O amor entre os protagonistas vence qualquer diferença. E deveria ser assim com todas as pessoas. Afinal é de amor que as religiões falam, um amor infinito que Deus sente por sua criação.
“Poucas horas longe daqueles que amamos podem doer como a eternidade”
Parece ridículo, mas até hoje vemos vários exemplos de pessoas que supostamente “vivem em Cristo” carentes de seus ensinamentos.

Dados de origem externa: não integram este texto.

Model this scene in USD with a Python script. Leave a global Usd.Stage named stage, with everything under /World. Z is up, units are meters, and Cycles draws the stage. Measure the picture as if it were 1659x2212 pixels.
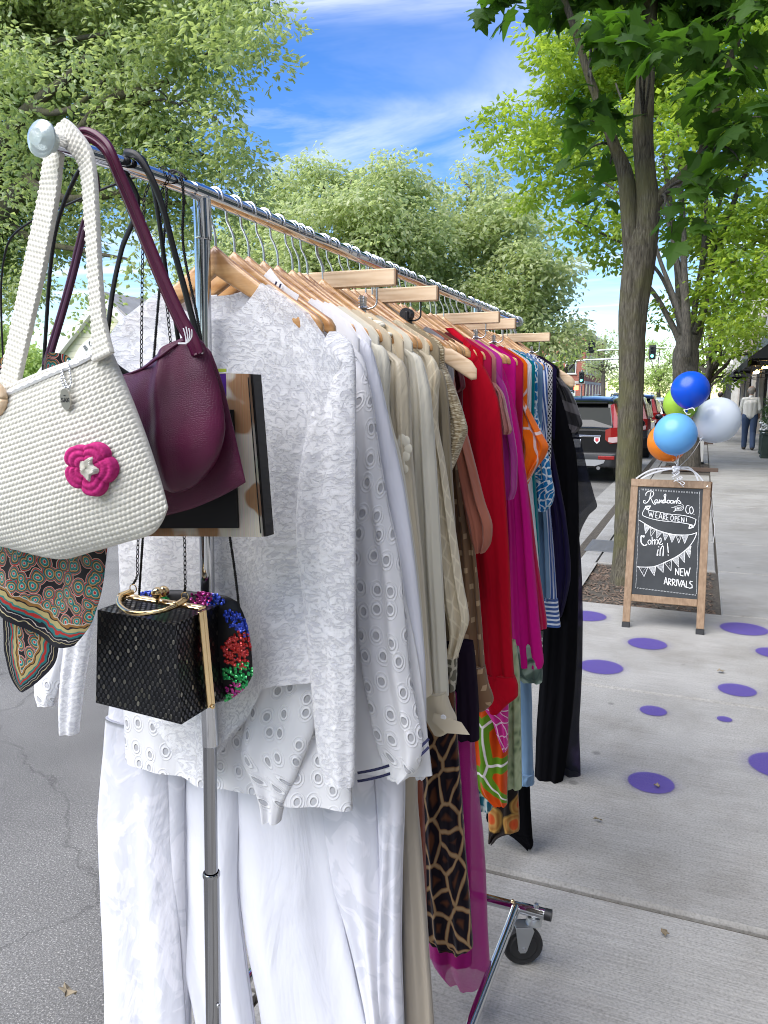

Muitas delas praticam o ódio cego, quando seu mentor apenas as ensinou amar.
“Uma boa história deve ser contada com sentimento”
E para deixar claro que as pessoas pregam o amor de Cristo, mas não o exercem, a autora ainda cita George Orwell ao lembrar que “todos os animais são iguais, mas alguns animais são mais iguais que outros”. Com esta frase, ela evidencia que os religiosos só acham dignos de seu amor aqueles que são como eles, mas não os que são diferentes. Aos outros, o puro preconceito. Mas o próprio Jesus ensinou que “devemos amar os outros como eu vos amei”. Amor puro pelo irmão, sem discriminá-lo por suas diferenças.
“Você não precisa ir tão longe para ver o paraíso”
A hipocrisia, o falso moralismo cristão e o julgamento são o trilho que conduzem a história. Através de Grace e de alguns personagens-chave, Mariane Conte vai expondo as incongruências entre as pessoas diferentes, seja ela de outra cor, de outros gostos, de outra orientação, de outro país ou simplesmente de pensamento distinto.